5 Proposed Framework for Real-Time Information Sharing Through Horizontal Integration

Not only does current systems integration make actual demand rather opaque, it also increases the risk of bullwhip effect. In literature, sharing of POS is argued as having positive impact on the supply chain performance, and a necessity for collaborative materials management [8, 13, 14]. To allow timely information sharing Fig. 2 illustrates a conceptual model for integration of systems via horizontal integration, allowing decision-making based on real-time information sharing. Given wholesaler’ role in the supply chain [5], the model assumes wholesaler to be coordinator of information and product flows. Information about demand (i.e. POS) and derived inventories from stores, production execution and status (i.e. MES) from supplier as well as inventories at wholesaler is shared in real-time.

Fig. 2.
figure 2

Real-time information sharing through horizontal integration

Full size image

Based on this information, and (by store) pre-determined max-amounts in each store, wholesaler applies an ongoing fuzzification-process which is based on a knowledge repository (retrieving information from the web and business intelligence) and inference engine. E.g. if weather is expected to increase, then the derived expected consequence on demand is included in the suggestive actions. From this, the system will constantly evaluate ongoing demand and changes in demand (POS) against chances for changing already sent demand information to suppliers – filtered according to how far supplier is in production schedule.

If demand in stores sudden deviates, an alarm will occur informing the system about potential need for additional products (and vice versa, if no sale happens). Then, based on supplier’ production status, the system will inform MES about additional/fewer quantities to be produced. Products which can be changed constantly follow open production orders in real-time. Thus if production of product A just finished, product A cannot be subject for any alteration. The further into the future the production is, the greater allowance for quantity changes. In this way systems across supplier (i.e. MES), wholesaler (i.e. WMS) and store (i.e. POS) will integrate horizontally, eliminating transfer through ERP. By allowing for “blanket” orders, the MES, WMS and CR will inform ERP about workload, opposite today, where ERP informs about workload. For reasons of speed, web-based information transfer is suggested.

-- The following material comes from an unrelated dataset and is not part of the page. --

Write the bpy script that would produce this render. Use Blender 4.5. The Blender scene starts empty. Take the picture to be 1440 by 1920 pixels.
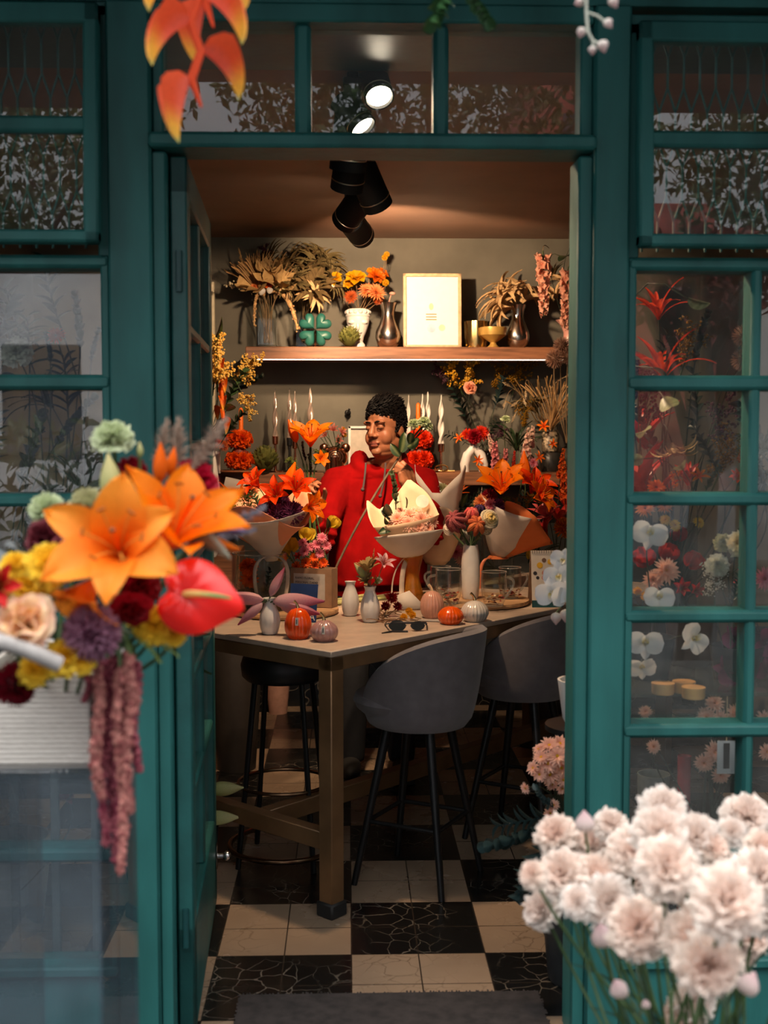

6 Conclusion and Future Research Directions

The FMP production at suppliers is scheduled certain time after wholesaler sends order based on adjusted demand (i.e. wholesale order), despite actual sales is still recorded in stores – and it still runs while actual store orders are sent. No integration of planning and control systems challenges the timely information sharing [1, 2] with centrally adjusted demand [8]. By integrating the planning and control systems where demand information is created (MES, WMS and POS) across the supply chain then e.g. sudden changes to demand may be shared (near) live. Whether increase or decrease in demand it allows the entire triadic supply chain to react instantly and respond accordingly. This is particularly crucial for products processed each day e.g. ground beef/chicken/fish.

This research has focused on major common FMP-types in grocery industry in a conceptual model. More research is needed for other FMP-types to establish the validity in sharing POS in real-time and define what supply chain characteristics must be in place – when comparing against FMP with long shelf life. Also, the framework should be tested out empirically to investigate and quantify impact on service level across the supply chain, as well as ability to meet sudden changes in demand. The focus is regular demand, hence to test the generalizability, it would be favourable to test the model in different types of demand such as campaign, product introduction or seasonal demand. Also, this study has focused on franchise retail stores with decentralized decision-making. Additional research is needed for other store-types where centralized decision-making may be used such as corporate retail chain.